There’s also broader federal investment: the Women in the Skilled Trades Initiative funds projects that recruit, retain, and help women succeed in the designated Red Seal trades.

Financial supports

Beyond tuition-free pre-apprenticeships, look into apprentice grants and incentives (federal and provincial programs change, so check current offerings), the Canada Apprentice Loan for technical-training costs, and the CRA’s Tradesperson’s Tools Deduction for eligible tool purchases. Some programs also provide stipends or help with training-related expenses.

How to get started

  1. Identify your trade and a WIST or women-focused pre-apprenticeship near you.
  2. Attend the information session — many programs require it before applying, and spaces are limited, so apply early.
  3. Use the mentorship networks to build connections before and during training.
  4. Plan the apprenticeship step that follows, since pre-apprenticeship is the on-ramp, not the finish line.

The bottom line

Ontario has a genuine, growing infrastructure to support women in the skilled trades — tuition-free WIST pre-apprenticeship programs across the province, mentorship networks like Build Together and Skills Ontario, and financial supports.

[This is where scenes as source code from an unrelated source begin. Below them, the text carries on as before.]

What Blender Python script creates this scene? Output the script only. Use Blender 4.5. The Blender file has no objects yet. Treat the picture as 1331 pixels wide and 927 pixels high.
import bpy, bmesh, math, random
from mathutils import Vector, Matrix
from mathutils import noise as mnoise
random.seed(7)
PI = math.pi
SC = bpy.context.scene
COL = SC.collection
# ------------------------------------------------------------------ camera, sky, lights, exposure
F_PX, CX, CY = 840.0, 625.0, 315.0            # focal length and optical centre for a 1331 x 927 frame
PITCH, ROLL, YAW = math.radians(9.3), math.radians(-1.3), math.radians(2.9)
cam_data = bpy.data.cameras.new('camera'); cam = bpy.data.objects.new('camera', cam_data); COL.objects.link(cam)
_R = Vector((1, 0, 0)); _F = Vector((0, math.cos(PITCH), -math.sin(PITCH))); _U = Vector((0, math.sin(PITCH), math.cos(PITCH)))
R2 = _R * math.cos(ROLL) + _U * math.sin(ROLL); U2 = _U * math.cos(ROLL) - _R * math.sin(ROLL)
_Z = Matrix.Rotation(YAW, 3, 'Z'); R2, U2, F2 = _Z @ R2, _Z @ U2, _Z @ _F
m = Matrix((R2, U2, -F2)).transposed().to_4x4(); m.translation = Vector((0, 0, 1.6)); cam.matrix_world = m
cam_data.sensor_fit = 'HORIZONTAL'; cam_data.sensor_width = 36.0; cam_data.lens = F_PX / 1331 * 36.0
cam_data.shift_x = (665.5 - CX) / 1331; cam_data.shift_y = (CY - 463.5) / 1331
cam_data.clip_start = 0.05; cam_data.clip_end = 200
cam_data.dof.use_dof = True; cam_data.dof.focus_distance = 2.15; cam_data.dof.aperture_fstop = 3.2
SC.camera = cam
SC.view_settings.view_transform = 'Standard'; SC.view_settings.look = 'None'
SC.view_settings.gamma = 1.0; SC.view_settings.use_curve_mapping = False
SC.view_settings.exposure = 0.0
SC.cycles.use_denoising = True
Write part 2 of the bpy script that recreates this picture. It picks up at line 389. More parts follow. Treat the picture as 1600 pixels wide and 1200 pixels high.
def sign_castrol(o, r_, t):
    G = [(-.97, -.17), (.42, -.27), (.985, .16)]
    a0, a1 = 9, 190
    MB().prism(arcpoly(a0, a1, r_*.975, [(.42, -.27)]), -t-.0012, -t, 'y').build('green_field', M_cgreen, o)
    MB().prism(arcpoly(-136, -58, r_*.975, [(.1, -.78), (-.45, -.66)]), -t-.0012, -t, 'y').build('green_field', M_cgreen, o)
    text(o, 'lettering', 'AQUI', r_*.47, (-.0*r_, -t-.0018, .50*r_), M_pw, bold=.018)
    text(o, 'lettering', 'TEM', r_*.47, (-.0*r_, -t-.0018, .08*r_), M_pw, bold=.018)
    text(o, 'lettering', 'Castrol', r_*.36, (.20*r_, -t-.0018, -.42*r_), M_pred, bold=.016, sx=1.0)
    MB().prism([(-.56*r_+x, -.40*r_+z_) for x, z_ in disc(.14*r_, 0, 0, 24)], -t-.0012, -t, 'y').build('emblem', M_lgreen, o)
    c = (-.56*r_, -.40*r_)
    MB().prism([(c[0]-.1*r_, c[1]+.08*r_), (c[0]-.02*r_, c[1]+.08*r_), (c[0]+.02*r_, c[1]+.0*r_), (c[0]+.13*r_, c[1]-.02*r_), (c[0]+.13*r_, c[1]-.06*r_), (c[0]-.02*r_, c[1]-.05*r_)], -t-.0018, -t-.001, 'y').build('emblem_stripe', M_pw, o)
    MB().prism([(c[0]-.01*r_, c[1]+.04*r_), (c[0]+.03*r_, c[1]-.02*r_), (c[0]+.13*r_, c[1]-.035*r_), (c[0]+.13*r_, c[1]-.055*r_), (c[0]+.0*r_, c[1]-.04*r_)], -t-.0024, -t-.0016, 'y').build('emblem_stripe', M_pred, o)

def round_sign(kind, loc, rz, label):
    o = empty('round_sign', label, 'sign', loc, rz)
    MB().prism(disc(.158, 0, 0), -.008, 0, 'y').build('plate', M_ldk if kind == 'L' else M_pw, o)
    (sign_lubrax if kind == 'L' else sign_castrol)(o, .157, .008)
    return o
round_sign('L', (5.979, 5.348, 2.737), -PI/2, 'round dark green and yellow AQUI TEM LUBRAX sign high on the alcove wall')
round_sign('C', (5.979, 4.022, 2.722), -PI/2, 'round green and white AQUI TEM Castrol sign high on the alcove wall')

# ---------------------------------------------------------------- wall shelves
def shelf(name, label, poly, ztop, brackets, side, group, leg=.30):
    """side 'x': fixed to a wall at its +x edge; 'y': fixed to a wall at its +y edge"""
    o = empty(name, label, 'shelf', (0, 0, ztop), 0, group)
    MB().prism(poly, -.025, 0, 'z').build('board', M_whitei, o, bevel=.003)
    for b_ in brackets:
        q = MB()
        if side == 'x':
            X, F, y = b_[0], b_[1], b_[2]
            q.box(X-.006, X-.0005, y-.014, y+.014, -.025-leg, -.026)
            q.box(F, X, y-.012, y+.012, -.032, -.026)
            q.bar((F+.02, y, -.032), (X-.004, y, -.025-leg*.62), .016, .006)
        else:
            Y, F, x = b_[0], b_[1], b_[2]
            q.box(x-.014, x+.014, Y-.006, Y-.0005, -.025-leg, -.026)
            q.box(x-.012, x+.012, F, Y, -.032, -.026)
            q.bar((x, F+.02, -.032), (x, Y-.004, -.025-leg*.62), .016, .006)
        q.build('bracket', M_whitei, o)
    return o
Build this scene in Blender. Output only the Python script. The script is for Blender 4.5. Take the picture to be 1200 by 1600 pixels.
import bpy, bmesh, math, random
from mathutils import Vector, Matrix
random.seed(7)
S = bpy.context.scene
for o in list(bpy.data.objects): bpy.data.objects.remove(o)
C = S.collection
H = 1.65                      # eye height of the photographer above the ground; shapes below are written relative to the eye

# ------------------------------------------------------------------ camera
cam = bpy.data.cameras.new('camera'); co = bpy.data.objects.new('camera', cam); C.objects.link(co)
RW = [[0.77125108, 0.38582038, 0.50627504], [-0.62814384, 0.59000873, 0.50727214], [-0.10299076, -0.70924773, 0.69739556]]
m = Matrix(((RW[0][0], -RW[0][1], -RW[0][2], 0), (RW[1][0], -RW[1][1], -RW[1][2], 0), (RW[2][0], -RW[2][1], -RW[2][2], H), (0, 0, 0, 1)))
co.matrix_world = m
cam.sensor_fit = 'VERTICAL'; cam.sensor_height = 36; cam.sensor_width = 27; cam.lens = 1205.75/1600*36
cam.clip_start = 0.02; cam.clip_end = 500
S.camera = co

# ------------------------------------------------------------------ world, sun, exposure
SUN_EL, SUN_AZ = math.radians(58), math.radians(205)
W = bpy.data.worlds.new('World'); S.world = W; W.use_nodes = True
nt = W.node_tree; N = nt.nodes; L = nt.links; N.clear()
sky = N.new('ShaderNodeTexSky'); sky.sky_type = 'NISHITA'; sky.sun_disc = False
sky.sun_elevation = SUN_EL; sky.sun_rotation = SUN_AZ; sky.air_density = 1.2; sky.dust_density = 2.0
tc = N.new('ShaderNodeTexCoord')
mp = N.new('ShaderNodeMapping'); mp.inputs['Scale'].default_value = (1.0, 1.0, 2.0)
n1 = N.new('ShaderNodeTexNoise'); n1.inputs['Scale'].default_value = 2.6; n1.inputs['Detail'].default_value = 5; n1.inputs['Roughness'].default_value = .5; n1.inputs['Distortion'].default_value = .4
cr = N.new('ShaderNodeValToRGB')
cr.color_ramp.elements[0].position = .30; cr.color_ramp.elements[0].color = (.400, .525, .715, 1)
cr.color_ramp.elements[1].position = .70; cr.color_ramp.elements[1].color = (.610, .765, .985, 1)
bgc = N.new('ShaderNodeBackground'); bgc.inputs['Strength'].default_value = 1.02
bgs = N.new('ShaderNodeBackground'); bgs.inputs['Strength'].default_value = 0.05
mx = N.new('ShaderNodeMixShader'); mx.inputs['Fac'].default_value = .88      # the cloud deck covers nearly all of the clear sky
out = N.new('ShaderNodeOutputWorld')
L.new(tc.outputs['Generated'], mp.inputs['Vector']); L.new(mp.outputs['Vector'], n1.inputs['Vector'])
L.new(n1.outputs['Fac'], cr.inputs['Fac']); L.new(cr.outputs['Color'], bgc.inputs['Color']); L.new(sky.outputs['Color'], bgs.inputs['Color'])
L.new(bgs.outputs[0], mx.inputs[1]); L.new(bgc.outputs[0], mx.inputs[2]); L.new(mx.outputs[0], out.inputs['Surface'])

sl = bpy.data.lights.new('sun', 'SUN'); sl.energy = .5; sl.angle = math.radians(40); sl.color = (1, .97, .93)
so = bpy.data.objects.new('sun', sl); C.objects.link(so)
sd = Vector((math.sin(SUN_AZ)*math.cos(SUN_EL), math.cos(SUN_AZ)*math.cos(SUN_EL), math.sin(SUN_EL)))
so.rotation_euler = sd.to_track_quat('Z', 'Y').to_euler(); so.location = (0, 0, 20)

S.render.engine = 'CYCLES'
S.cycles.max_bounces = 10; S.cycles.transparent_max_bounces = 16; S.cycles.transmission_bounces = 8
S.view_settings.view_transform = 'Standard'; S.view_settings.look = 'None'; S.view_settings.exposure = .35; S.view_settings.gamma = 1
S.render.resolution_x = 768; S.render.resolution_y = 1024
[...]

The need for skilled tradespeople is high, and these programs exist specifically to help women enter and stay. The first move is finding a women-focused program in your trade and registering for its information session.


Details reflect Ontario and federal program information available in 2026 (sources include Skilled Trades Ontario, the Government of Ontario, participating colleges, and Employment and Social Development Canada). Programs, funding, and intakes change — confirm current details with each provider before applying.